== EXTRACTED DATA
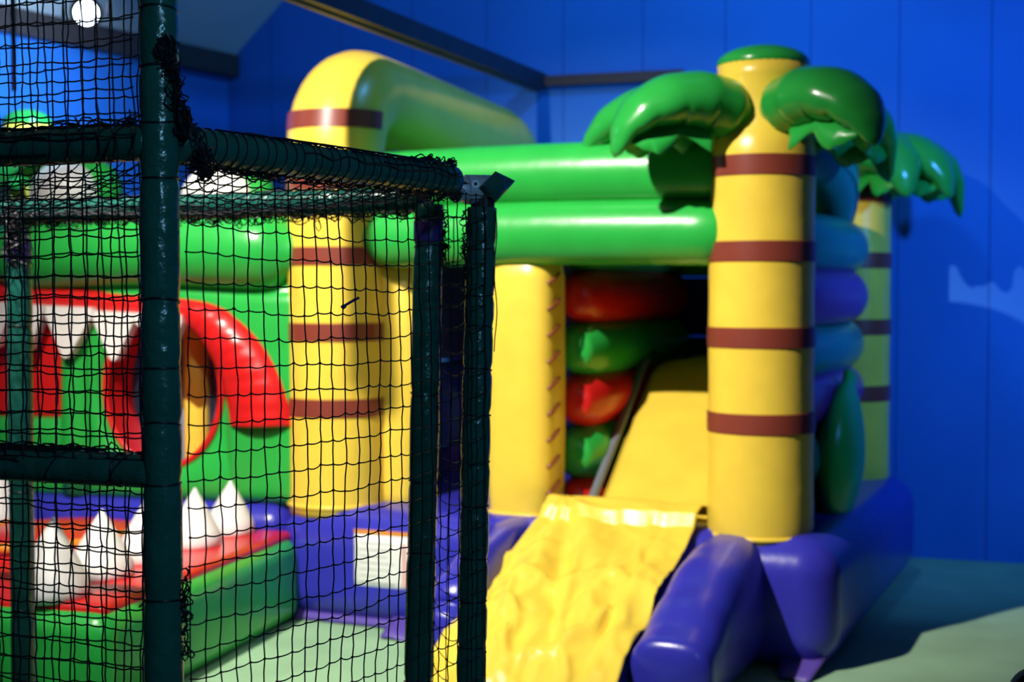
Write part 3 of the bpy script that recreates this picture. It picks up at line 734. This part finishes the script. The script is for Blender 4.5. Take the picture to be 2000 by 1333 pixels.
tangle(railR, A + zt + rdir * .05 + nrm * .02 + Vector((0, 0, .035)), A + zt + rdir * .10 + nrm * .03 + Vector((0, 0, -.055)), .020, 110, 32, .09, wild=.3)
tangle(railR, Cc + zt - rdir * .30 + Vector((0, 0, .038)), Cc + zt - rdir * .15 + Vector((0, 0, .034)), .006, 34, 33, .06, wild=.2)
tangle(railR, Cc + zt - rdir * .28 + Vector((0, 0, -.040)), Cc + zt - rdir * .13 + Vector((0, 0, -.045)), .016, 90, 34, .07, wild=.3)
tangle(railR, A + zt + rdir * .1 + Vector((0, 0, -.040)), Cc + zt - rdir * .3 + Vector((0, 0, -.042)), .008, 80, 36, .12, wild=.2)
tangle(railB, D + zr - bdir * .6 + Vector((0, 0, -.036)), B + zr + Vector((0, 0, -.036)), .014, 260, 35, .12, wild=.3)
tangle(railL, A + zt + LD * .05 + Vector((0, 0, .040)), A + zt + LD * 1.3 + Vector((0, 0, .040)), .003, 60, 37, .2, wild=.1)
tangle(railW, A + zl + LD * .05 + Vector((0, 0, .039)), A + zl + LD * 1.3 + Vector((0, 0, .039)), .003, 40, 38, .2, wild=.1)
tangle(postD, D + Vector((0, -.02, 1.90)), D + Vector((0, -.03, 1.76)), .034, 170, 39, .12, wild=.3)
tangle(postA, A + Vector((.044, -.004, 1.06)), A + Vector((.046, -.004, .90)), .004, 30, 40, .06, wild=.3)
tangle(postC, Cc + Vector((-.042, -.01, 1.85)), Cc + Vector((-.044, -.01, 1.66)), .005, 24, 41, .06, wild=.3)
tangle(postB, B + Vector((.042, -.01, 1.86)), B + Vector((.040, -.01, 1.72)), .006, 30, 42, .06, wild=.3)
# torn knot with a short violet cord end hanging on the right net
kp_ = A + rdir * .58 + nrm * .05; kp_ = Vector((kp_.x, kp_.y, zpx(582, kp_.y)))
mb = MB(); strand(mb, [kp_, kp_ + Vector((-.012, 0, -.006)), kp_ + Vector((-.036, 0, -.020))], .0032); knot(mb, kp_ + Vector((-.038, 0, -.022)), .008); mb.build('cord_end', 'violettie', frame)
# ---- steel corner clamp with flap
cz = Cc + Vector((0, 0, 1.918)); cl = MB()
ax = Vector((.90, .42, .02)).normalized(); h0 = cz - ax * .086; h1 = cz + ax * .036
cl.tube([h0, h0.lerp(h1, .03), h0.lerp(h1, .30), h0.lerp(h1, .33), h0.lerp(h1, .97), h1], [(.032, .032), (.034, .034), (.034, .034), (.0405, .0405), (.0405, .0405), (.038, .038)], 28)
clamp = cl.build('corner_clamp', 'steel', frame, angle=40, label='bare grey steel pipe clamp')
MB().tube([cz + Vector((.004, 0, -.058)), cz + Vector((.004, 0, .0))], .033, 22).build('clamp_socket', 'hole', clamp, angle=40)
o_ = Vector((.30, -.95, .05)).normalized()
for s_, zz in ((-.030, .010), (.012, .008)):
    p = cz + ax * s_ + o_ * .040 + Vector((0, 0, zz))
    MB().tube([p + o_ * -.006, p + o_ * .004], .0100, 16, up=(0, 0, 1)).build('screw_boss', 'steel', clamp, angle=40)
    MB().tube([p + o_ * .003, p + o_ * .0048], .0058, 12, up=(0, 0, 1)).build('screw_socket', 'hole', clamp, angle=40)
fp = [Vector((-.078, 3.815, 1.928)), Vector((-.046, 3.88, 1.966)), Vector((.008, 3.93, 1.944)), Vector((-.046, 3.86, 1.880))]
g = []
for i in range(9):
    u = i / 8; row = []
    for j in range(9):
        v = j / 8; p = fp[0].lerp(fp[1], v).lerp(fp[3].lerp(fp[2], v), u)
        row.append(p + o_ * .012 * math.sin(u * PI) * math.sin(v * PI))
    g.append(row)
MB().sheet(g, .003).build('padding_flap', 'pad', clamp)
g = [[Cc + Vector((.039 + .004 * math.sin(i), -.02 + .012 * q, z)) for q in (0, .5, 1)] for i, z in enumerate([1.86 - .035 * k_ for k_ in range(12)])]
MB().sheet(g, .003).build('padding_edge', 'pad', postC)

# ------------------------------------------------------------------ hanging blue spotlight
lamp = empty('spot_lamp', (-2.08, 7.0, 3.0), 0, 'bright blue-white spot lamp hanging under the sloping ceiling', 'lamp')
ax = (Vector((0, 0, 1.64)) - Vector((-2.08, 7.0, 3.0))).normalized()
MB().tube([ax * -.20, ax * -.17, ax * -.05, ax * .02], [.03, .06, .075, .08], 28).build('housing', 'black', lamp, angle=40)
MB().tube([ax * .012, ax * .021, ax * .026], [.058, .058, .045], 28).build('lens', 'lens', lamp)
MB().tube([(-.11, 0, -.02), (-.11, 0, .12), (0, 0, .17), (.11, 0, .12), (.11, 0, -.02)], .010, 8).build('yoke', 'black', lamp)
MB().tube([(0, 0, .17), (0, 0, roof_z(1.25) - 3.0 - .0)], .012, 8).build('drop_rod', 'black', lamp)
# thin cord hanging beside the lamp
cp = Vector((-2.44, 7.0, 0))
o = MB().tube([(cp.x, cp.y, 2.62), (cp.x + .004, cp.y, 3.0), (cp.x, cp.y, 3.70)], .012, 8).build('hanging_cord', 'black')
o['label'] = 'thin dark cord hanging left of the spot lamp'; o['category'] = 'cord'

# ------------------------------------------------------------------ chair at the right edge
ch = empty('chair', (1.345, 3.33, 0), 0, 'dark chair with pale piping at the right edge of the picture', 'chair')
bk = MB(); bk.rbox(-.225, .225, -.17, -.145, .42, .79, .010, 2); bk.v = []
bk.f = []
n = 8; ol = []
for cx, cz_, a0 in ((.165, .73, 0), (-.165, .73, 90), (-.165, .48, 180), (.165, .48, 270)):
    for i in range(n + 1):
        a = R(a0 + 90 * i / n); ol.append((cx + .06 * math.cos(a), cz_ + .06 * math.sin(a)))
bk.prism(ol, -.175, -.145); bk.build('backrest', 'seatblk', ch, angle=40)
MB().tube([(x, -.160, z) for x, z in ol], .008, 8, up=(0, 1, 0), closed=True).build('piping', 'piping', ch)
MB().rbox(-.22, .22, -.15, .26, .41, .46, .02, 3).build('seat', 'seatblk', ch)
for x in (-.19, .19):
    MB().tube([(x, -.16, 0), (x, -.155, .50)], .012, 10).build('leg', 'black', ch)
    MB().tube([(x, .23, 0), (x, .22, .42)], .012, 10).build('leg', 'black', ch)
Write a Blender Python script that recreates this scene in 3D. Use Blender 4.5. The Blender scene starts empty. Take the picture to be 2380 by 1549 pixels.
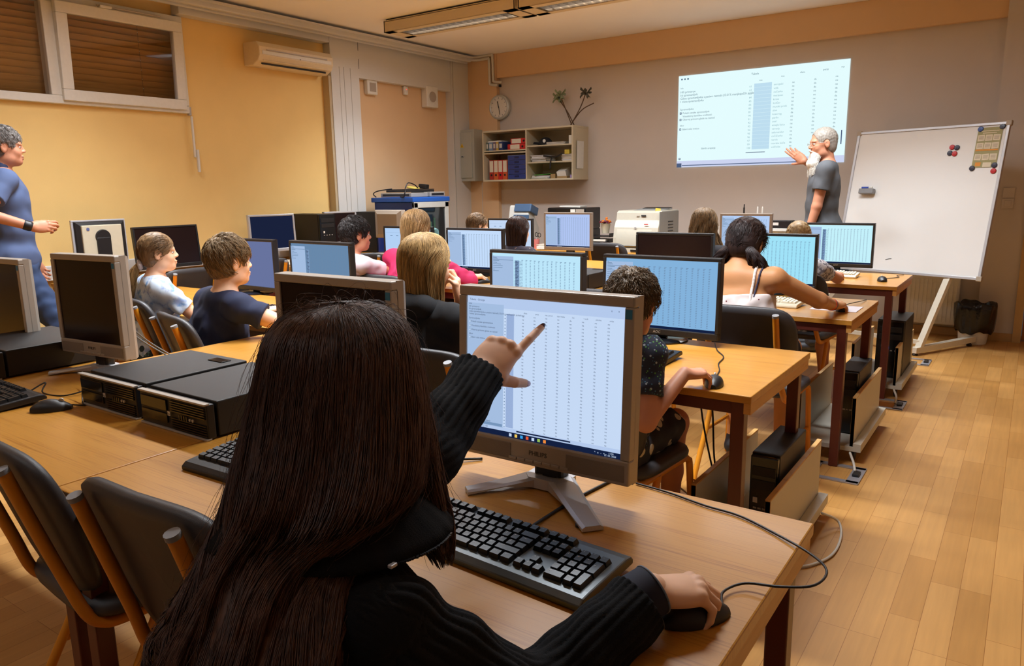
====
THE PROBLEM
Output the entries above exactly. Drop the pictures.

THE RESULT
Write part 3 of the bpy script that recreates this picture. It picks up at line 734. This part finishes the script. The script is for Blender 4.5. Take the picture to be 2000 by 1333 pixels.
tangle(railR, A + zt + rdir * .05 + nrm * .02 + Vector((0, 0, .035)), A + zt + rdir * .10 + nrm * .03 + Vector((0, 0, -.055)), .020, 110, 32, .09, wild=.3)
tangle(railR, Cc + zt - rdir * .30 + Vector((0, 0, .038)), Cc + zt - rdir * .15 + Vector((0, 0, .034)), .006, 34, 33, .06, wild=.2)
tangle(railR, Cc + zt - rdir * .28 + Vector((0, 0, -.040)), Cc + zt - rdir * .13 + Vector((0, 0, -.045)), .016, 90, 34, .07, wild=.3)
tangle(railR, A + zt + rdir * .1 + Vector((0, 0, -.040)), Cc + zt - rdir * .3 + Vector((0, 0, -.042)), .008, 80, 36, .12, wild=.2)
tangle(railB, D + zr - bdir * .6 + Vector((0, 0, -.036)), B + zr + Vector((0, 0, -.036)), .014, 260, 35, .12, wild=.3)
tangle(railL, A + zt + LD * .05 + Vector((0, 0, .040)), A + zt + LD * 1.3 + Vector((0, 0, .040)), .003, 60, 37, .2, wild=.1)
tangle(railW, A + zl + LD * .05 + Vector((0, 0, .039)), A + zl + LD * 1.3 + Vector((0, 0, .039)), .003, 40, 38, .2, wild=.1)
tangle(postD, D + Vector((0, -.02, 1.90)), D + Vector((0, -.03, 1.76)), .034, 170, 39, .12, wild=.3)
tangle(postA, A + Vector((.044, -.004, 1.06)), A + Vector((.046, -.004, .90)), .004, 30, 40, .06, wild=.3)
tangle(postC, Cc + Vector((-.042, -.01, 1.85)), Cc + Vector((-.044, -.01, 1.66)), .005, 24, 41, .06, wild=.3)
tangle(postB, B + Vector((.042, -.01, 1.86)), B + Vector((.040, -.01, 1.72)), .006, 30, 42, .06, wild=.3)
# torn knot with a short violet cord end hanging on the right net
kp_ = A + rdir * .58 + nrm * .05; kp_ = Vector((kp_.x, kp_.y, zpx(582, kp_.y)))
mb = MB(); strand(mb, [kp_, kp_ + Vector((-.012, 0, -.006)), kp_ + Vector((-.036, 0, -.020))], .0032); knot(mb, kp_ + Vector((-.038, 0, -.022)), .008); mb.build('cord_end', 'violettie', frame)
# ---- steel corner clamp with flap
cz = Cc + Vector((0, 0, 1.918)); cl = MB()
ax = Vector((.90, .42, .02)).normalized(); h0 = cz - ax * .086; h1 = cz + ax * .036
cl.tube([h0, h0.lerp(h1, .03), h0.lerp(h1, .30), h0.lerp(h1, .33), h0.lerp(h1, .97), h1], [(.032, .032), (.034, .034), (.034, .034), (.0405, .0405), (.0405, .0405), (.038, .038)], 28)
clamp = cl.build('corner_clamp', 'steel', frame, angle=40, label='bare grey steel pipe clamp')
MB().tube([cz + Vector((.004, 0, -.058)), cz + Vector((.004, 0, .0))], .033, 22).build('clamp_socket', 'hole', clamp, angle=40)
o_ = Vector((.30, -.95, .05)).normalized()
for s_, zz in ((-.030, .010), (.012, .008)):
    p = cz + ax * s_ + o_ * .040 + Vector((0, 0, zz))
    MB().tube([p + o_ * -.006, p + o_ * .004], .0100, 16, up=(0, 0, 1)).build('screw_boss', 'steel', clamp, angle=40)
    MB().tube([p + o_ * .003, p + o_ * .0048], .0058, 12, up=(0, 0, 1)).build('screw_socket', 'hole', clamp, angle=40)
fp = [Vector((-.078, 3.815, 1.928)), Vector((-.046, 3.88, 1.966)), Vector((.008, 3.93, 1.944)), Vector((-.046, 3.86, 1.880))]
g = []
for i in range(9):
    u = i / 8; row = []
    for j in range(9):
        v = j / 8; p = fp[0].lerp(fp[1], v).lerp(fp[3].lerp(fp[2], v), u)
        row.append(p + o_ * .012 * math.sin(u * PI) * math.sin(v * PI))
    g.append(row)
MB().sheet(g, .003).build('padding_flap', 'pad', clamp)
g = [[Cc + Vector((.039 + .004 * math.sin(i), -.02 + .012 * q, z)) for q in (0, .5, 1)] for i, z in enumerate([1.86 - .035 * k_ for k_ in range(12)])]
MB().sheet(g, .003).build('padding_edge', 'pad', postC)

# ------------------------------------------------------------------ hanging blue spotlight
lamp = empty('spot_lamp', (-2.08, 7.0, 3.0), 0, 'bright blue-white spot lamp hanging under the sloping ceiling', 'lamp')
ax = (Vector((0, 0, 1.64)) - Vector((-2.08, 7.0, 3.0))).normalized()
MB().tube([ax * -.20, ax * -.17, ax * -.05, ax * .02], [.03, .06, .075, .08], 28).build('housing', 'black', lamp, angle=40)
MB().tube([ax * .012, ax * .021, ax * .026], [.058, .058, .045], 28).build('lens', 'lens', lamp)
MB().tube([(-.11, 0, -.02), (-.11, 0, .12), (0, 0, .17), (.11, 0, .12), (.11, 0, -.02)], .010, 8).build('yoke', 'black', lamp)
MB().tube([(0, 0, .17), (0, 0, roof_z(1.25) - 3.0 - .0)], .012, 8).build('drop_rod', 'black', lamp)
# thin cord hanging beside the lamp
cp = Vector((-2.44, 7.0, 0))
o = MB().tube([(cp.x, cp.y, 2.62), (cp.x + .004, cp.y, 3.0), (cp.x, cp.y, 3.70)], .012, 8).build('hanging_cord', 'black')
o['label'] = 'thin dark cord hanging left of the spot lamp'; o['category'] = 'cord'

# ------------------------------------------------------------------ chair at the right edge
ch = empty('chair', (1.345, 3.33, 0), 0, 'dark chair with pale piping at the right edge of the picture', 'chair')
bk = MB(); bk.rbox(-.225, .225, -.17, -.145, .42, .79, .010, 2); bk.v = []
bk.f = []
n = 8; ol = []
for cx, cz_, a0 in ((.165, .73, 0), (-.165, .73, 90), (-.165, .48, 180), (.165, .48, 270)):
    for i in range(n + 1):
        a = R(a0 + 90 * i / n); ol.append((cx + .06 * math.cos(a), cz_ + .06 * math.sin(a)))
bk.prism(ol, -.175, -.145); bk.build('backrest', 'seatblk', ch, angle=40)
MB().tube([(x, -.160, z) for x, z in ol], .008, 8, up=(0, 1, 0), closed=True).build('piping', 'piping', ch)
MB().rbox(-.22, .22, -.15, .26, .41, .46, .02, 3).build('seat', 'seatblk', ch)
for x in (-.19, .19):
    MB().tube([(x, -.16, 0), (x, -.155, .50)], .012, 10).build('leg', 'black', ch)
    MB().tube([(x, .23, 0), (x, .22, .42)], .012, 10).build('leg', 'black', ch)
Write a Blender Python script that recreates this scene in 3D. Use Blender 4.5. The Blender scene starts empty. Take the picture to be 2380 by 1549 pixels.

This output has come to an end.